Similarly, Apatow makes sure that the characters’ pop-culture obsessions—which include Lost for the teenage daughter, and Graham Parker for Rudd—are more than just passing references. They’re integrated into the story and theme of the movie, becoming case studies in how there’s more to life than just material success. Even with Apatow’s insistence on going for the joke—especially if the joke involves what’s inside of or emerging from any given character’s ass—he doesn’t shy away from the brutal truth of what’s going on in these relationships, or from offering a broader perspective on them.

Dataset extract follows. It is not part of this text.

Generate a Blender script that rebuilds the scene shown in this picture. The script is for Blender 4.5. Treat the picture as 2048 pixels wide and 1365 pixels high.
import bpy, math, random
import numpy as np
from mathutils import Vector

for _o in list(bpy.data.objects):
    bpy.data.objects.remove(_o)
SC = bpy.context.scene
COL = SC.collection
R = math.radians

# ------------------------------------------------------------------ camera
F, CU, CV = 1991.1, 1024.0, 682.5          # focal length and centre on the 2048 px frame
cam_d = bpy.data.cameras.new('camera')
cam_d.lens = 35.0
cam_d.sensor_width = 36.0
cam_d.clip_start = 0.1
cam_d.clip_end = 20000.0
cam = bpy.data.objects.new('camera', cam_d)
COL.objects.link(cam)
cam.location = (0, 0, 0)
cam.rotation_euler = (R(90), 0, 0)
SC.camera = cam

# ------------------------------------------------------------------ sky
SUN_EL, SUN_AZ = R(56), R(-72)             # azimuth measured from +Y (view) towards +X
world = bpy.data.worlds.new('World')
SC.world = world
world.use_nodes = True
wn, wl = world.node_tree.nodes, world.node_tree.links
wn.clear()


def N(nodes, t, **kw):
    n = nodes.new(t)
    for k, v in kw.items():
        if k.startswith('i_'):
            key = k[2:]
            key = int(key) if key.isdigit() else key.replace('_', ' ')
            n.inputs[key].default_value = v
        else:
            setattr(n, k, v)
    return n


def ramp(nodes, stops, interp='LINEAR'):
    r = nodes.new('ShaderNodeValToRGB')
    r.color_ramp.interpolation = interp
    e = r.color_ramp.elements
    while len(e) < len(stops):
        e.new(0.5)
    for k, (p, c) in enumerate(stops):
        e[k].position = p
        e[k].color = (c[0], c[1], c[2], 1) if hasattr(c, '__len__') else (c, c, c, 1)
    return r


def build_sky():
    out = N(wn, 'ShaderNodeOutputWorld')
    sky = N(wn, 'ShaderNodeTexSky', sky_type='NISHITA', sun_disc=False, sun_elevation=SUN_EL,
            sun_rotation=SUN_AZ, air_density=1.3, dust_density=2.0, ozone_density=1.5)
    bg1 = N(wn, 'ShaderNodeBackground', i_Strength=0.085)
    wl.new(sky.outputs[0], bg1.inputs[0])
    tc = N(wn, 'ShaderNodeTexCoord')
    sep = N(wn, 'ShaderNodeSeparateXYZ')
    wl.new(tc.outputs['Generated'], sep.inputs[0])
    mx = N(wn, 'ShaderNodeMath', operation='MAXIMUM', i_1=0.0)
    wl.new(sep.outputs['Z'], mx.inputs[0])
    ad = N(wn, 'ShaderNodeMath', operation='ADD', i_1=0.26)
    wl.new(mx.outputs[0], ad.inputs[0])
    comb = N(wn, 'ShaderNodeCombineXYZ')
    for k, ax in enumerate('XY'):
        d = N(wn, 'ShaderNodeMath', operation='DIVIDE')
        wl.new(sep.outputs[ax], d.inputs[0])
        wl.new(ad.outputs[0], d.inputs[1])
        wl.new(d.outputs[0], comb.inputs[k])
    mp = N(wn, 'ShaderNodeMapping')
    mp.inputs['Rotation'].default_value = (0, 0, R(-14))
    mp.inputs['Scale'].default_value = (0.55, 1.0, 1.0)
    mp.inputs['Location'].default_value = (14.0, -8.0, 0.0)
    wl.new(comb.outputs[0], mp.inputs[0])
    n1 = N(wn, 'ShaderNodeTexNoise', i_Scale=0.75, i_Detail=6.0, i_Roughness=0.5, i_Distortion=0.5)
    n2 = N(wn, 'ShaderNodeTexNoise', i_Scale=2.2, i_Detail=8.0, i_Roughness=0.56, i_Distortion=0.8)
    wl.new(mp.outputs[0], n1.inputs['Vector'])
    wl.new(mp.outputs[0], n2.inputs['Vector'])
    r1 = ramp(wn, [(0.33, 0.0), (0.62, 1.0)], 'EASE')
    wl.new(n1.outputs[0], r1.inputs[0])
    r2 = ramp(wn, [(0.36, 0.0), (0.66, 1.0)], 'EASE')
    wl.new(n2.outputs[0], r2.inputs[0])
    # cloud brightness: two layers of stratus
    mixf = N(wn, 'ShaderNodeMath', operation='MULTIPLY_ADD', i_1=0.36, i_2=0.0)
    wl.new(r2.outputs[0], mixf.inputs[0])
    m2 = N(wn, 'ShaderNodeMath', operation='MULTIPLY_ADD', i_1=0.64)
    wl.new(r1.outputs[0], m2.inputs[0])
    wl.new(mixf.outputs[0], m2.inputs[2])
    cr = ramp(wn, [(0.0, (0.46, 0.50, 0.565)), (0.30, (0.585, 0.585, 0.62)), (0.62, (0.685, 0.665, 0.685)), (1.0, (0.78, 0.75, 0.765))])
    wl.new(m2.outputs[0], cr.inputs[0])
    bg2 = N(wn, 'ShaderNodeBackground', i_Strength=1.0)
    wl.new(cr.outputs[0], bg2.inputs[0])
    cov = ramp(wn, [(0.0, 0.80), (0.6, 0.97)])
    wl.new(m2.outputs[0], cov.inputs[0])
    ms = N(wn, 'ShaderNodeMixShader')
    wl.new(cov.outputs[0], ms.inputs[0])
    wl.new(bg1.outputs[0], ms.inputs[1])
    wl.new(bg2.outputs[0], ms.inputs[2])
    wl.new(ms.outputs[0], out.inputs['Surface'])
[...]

So This Is 40 shows Rudd and Mann casually lying to each other and insulting each other, and not-so-silently bearing the burden of being in the middle years of a marriage that at this point would be harder to dissolve than to endure. But they also love each other, and maintain a roadmap for where they’re headed together, all while coming up with crazy new life-changing plans that they try their best to execute. The couple at the center of This Is 40 is like the movie itself: funny and thorny, and trying to be exceptional, even if that means making dumb, understandably human mistakes.